Yes, I know that thy have never removed a President, which is one reason why there are no definitive Court decisons on “other high crimes and misdemeanors”. Which means- *there are no definitive Court decisions on that issue. *But the President is not the only Officer in the Executive branch and the “treason, bribery, or other high crimes and misdemeanors” clause applies to them all, not just the President.

But what is important is that the “treason, bribery, or other high crimes and misdemeanors” clause does **NOT **apply to the Judicial branch, thus your cite of Nixon is meaningless as Nixon did not touch on “treason, bribery, or other high crimes and misdemeanors” as “treason, bribery, or other high crimes and misdemeanors” didn’t apply for that removal of a Judge. Thus, Nixon is not a valid cite for what “treason, bribery, or other high crimes and misdemeanors” means or doesn’t mean. Come on dude, you know better than that.

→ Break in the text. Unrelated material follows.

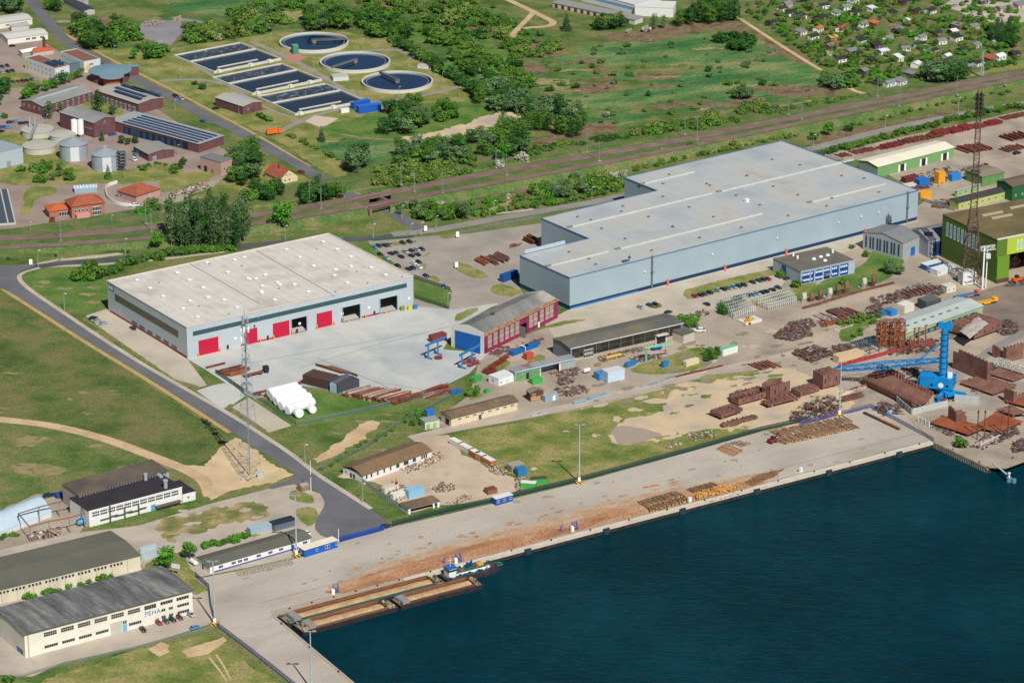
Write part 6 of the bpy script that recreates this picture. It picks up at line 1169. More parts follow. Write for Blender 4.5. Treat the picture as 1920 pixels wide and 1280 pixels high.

I have provided you with cites- and Wiki does give you a nod: but it’s a damn lukewarm nod “*Several commentators have suggested that Congress alone may decide for itself what constitutes an impeachable offense.” * I expect that the articles you mention are amoung the “several commentators”. Thus, it does seem that the weight of *non-citable opinion *in this matter is on your side. But that’s different from your claims that there has been a definitive SCOTUS ruling on this issue- as there hasn’t been, as you pointed out above. Nixon is not at all definitive on the issue of “other high crimes and misdemeanors” as Nixon doesn’t even touch on “other high crimes and misdemeanors”.

You are about the only person on the planet that feels that the phrase “high crimes and misdemeanors” is dispositive as to this issue.

I notice you haven’t discussed the general rules concerning justicibility outlined in Baker v. Carr yet. They do not particuarly lend support for your view either.

You’re right – all you have is my claim that the Rehnquist book says what I say it does. Shockingly, the entirety of the world’s written resources are not yet available on-line. I waste a lot of time here, but even i cannot justify the time needed to key in, verbatim, a couple of paragraphs from a boo in my collection to prove my point.

Since this is GQ, and since you and I have been down this road before – not impeachment specifically, but the general road of your belief that your uninformed opinion on legal issues is indistinguishable; no better, or worse, than anyone else’s, frankly, I don’t see a payoff.

If the average reader is not swayed by my points offered thus far, he’ll have to go through life believing this question is unsettled. I am reasonably convinced that YOU will be unswayed, regardless.

Ok, that makes sense. But a state does get to impose some restrictions on who appears on their presidential ballot, right? Some number of residents’ signatures, or nomination by a party, etc.

Could a state refuse a candidate because it has determined that he doesn’t meet the Constitutional requirements? For example, could a state refuse a 22-year-old presidential candidate? Or, is the state required to accept him and leave it to Congress to refuse to accept Electoral votes for him. Or, is it up to the Chief Justice to refuse to swear him in? I wonder where the enforcement of the Constitutional requirements is done.